Provided material:
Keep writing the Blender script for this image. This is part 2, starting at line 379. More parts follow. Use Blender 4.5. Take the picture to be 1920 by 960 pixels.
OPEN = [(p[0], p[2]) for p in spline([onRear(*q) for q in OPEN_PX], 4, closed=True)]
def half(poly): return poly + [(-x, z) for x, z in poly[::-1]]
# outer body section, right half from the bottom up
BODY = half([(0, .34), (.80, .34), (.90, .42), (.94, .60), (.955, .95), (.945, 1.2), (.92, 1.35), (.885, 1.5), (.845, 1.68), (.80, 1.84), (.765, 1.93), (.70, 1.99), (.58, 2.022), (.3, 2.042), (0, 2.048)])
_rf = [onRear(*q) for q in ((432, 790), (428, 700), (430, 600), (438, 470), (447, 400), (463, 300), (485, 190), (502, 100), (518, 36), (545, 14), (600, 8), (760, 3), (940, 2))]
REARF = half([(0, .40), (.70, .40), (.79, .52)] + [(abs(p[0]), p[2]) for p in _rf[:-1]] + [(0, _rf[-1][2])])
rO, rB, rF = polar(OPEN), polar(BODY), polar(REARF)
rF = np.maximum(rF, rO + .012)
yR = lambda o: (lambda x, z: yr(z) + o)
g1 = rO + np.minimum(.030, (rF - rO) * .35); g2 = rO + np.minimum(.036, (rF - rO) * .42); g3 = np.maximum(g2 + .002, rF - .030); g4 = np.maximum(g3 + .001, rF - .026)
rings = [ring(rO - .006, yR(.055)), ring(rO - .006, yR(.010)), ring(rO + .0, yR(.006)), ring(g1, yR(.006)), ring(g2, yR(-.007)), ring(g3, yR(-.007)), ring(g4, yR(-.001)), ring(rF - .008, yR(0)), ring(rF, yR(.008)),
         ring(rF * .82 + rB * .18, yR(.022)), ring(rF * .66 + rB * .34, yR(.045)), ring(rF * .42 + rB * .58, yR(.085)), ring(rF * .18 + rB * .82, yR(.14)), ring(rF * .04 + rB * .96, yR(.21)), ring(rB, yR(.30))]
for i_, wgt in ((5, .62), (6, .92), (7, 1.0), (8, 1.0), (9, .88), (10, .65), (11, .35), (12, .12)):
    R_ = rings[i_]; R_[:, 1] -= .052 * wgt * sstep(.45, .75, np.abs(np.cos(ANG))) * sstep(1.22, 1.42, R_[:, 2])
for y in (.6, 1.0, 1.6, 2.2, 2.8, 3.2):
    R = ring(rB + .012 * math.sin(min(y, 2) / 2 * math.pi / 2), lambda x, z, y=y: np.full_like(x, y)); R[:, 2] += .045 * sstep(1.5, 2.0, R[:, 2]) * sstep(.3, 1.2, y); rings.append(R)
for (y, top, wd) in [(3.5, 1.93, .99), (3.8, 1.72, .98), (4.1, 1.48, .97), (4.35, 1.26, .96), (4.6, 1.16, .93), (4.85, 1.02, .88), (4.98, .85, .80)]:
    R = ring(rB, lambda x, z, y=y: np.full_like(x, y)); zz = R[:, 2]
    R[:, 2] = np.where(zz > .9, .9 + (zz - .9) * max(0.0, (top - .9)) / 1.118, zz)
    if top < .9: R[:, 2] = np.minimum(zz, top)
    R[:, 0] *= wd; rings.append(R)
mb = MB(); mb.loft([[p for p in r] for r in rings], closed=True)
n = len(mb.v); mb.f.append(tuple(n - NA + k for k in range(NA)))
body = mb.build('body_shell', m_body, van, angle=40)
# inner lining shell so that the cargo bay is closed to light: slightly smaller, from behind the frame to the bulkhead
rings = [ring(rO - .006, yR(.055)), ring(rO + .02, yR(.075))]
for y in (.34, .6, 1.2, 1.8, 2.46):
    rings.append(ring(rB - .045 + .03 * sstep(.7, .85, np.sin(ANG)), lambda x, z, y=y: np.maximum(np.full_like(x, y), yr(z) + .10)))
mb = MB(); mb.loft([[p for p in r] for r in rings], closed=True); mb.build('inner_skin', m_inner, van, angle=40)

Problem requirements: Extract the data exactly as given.

Response to the task:
Keep writing the Blender script for this image. This is part 2, starting at line 379. More parts follow. Use Blender 4.5. Take the picture to be 1920 by 960 pixels.
OPEN = [(p[0], p[2]) for p in spline([onRear(*q) for q in OPEN_PX], 4, closed=True)]
def half(poly): return poly + [(-x, z) for x, z in poly[::-1]]
# outer body section, right half from the bottom up
BODY = half([(0, .34), (.80, .34), (.90, .42), (.94, .60), (.955, .95), (.945, 1.2), (.92, 1.35), (.885, 1.5), (.845, 1.68), (.80, 1.84), (.765, 1.93), (.70, 1.99), (.58, 2.022), (.3, 2.042), (0, 2.048)])
_rf = [onRear(*q) for q in ((432, 790), (428, 700), (430, 600), (438, 470), (447, 400), (463, 300), (485, 190), (502, 100), (518, 36), (545, 14), (600, 8), (760, 3), (940, 2))]
REARF = half([(0, .40), (.70, .40), (.79, .52)] + [(abs(p[0]), p[2]) for p in _rf[:-1]] + [(0, _rf[-1][2])])
rO, rB, rF = polar(OPEN), polar(BODY), polar(REARF)
rF = np.maximum(rF, rO + .012)
yR = lambda o: (lambda x, z: yr(z) + o)
g1 = rO + np.minimum(.030, (rF - rO) * .35); g2 = rO + np.minimum(.036, (rF - rO) * .42); g3 = np.maximum(g2 + .002, rF - .030); g4 = np.maximum(g3 + .001, rF - .026)
rings = [ring(rO - .006, yR(.055)), ring(rO - .006, yR(.010)), ring(rO + .0, yR(.006)), ring(g1, yR(.006)), ring(g2, yR(-.007)), ring(g3, yR(-.007)), ring(g4, yR(-.001)), ring(rF - .008, yR(0)), ring(rF, yR(.008)),
         ring(rF * .82 + rB * .18, yR(.022)), ring(rF * .66 + rB * .34, yR(.045)), ring(rF * .42 + rB * .58, yR(.085)), ring(rF * .18 + rB * .82, yR(.14)), ring(rF * .04 + rB * .96, yR(.21)), ring(rB, yR(.30))]
for i_, wgt in ((5, .62), (6, .92), (7, 1.0), (8, 1.0), (9, .88), (10, .65), (11, .35), (12, .12)):
    R_ = rings[i_]; R_[:, 1] -= .052 * wgt * sstep(.45, .75, np.abs(np.cos(ANG))) * sstep(1.22, 1.42, R_[:, 2])
for y in (.6, 1.0, 1.6, 2.2, 2.8, 3.2):
    R = ring(rB + .012 * math.sin(min(y, 2) / 2 * math.pi / 2), lambda x, z, y=y: np.full_like(x, y)); R[:, 2] += .045 * sstep(1.5, 2.0, R[:, 2]) * sstep(.3, 1.2, y); rings.append(R)
for (y, top, wd) in [(3.5, 1.93, .99), (3.8, 1.72, .98), (4.1, 1.48, .97), (4.35, 1.26, .96), (4.6, 1.16, .93), (4.85, 1.02, .88), (4.98, .85, .80)]:
    R = ring(rB, lambda x, z, y=y: np.full_like(x, y)); zz = R[:, 2]
    R[:, 2] = np.where(zz > .9, .9 + (zz - .9) * max(0.0, (top - .9)) / 1.118, zz)
    if top < .9: R[:, 2] = np.minimum(zz, top)
    R[:, 0] *= wd; rings.append(R)
mb = MB(); mb.loft([[p for p in r] for r in rings], closed=True)
n = len(mb.v); mb.f.append(tuple(n - NA + k for k in range(NA)))
body = mb.build('body_shell', m_body, van, angle=40)
# inner lining shell so that the cargo bay is closed to light: slightly smaller, from behind the frame to the bulkhead
rings = [ring(rO - .006, yR(.055)), ring(rO + .02, yR(.075))]
for y in (.34, .6, 1.2, 1.8, 2.46):
    rings.append(ring(rB - .045 + .03 * sstep(.7, .85, np.sin(ANG)), lambda x, z, y=y: np.maximum(np.full_like(x, y), yr(z) + .10)))
mb = MB(); mb.loft([[p for p in r] for r in rings], closed=True); mb.build('inner_skin', m_inner, van, angle=40)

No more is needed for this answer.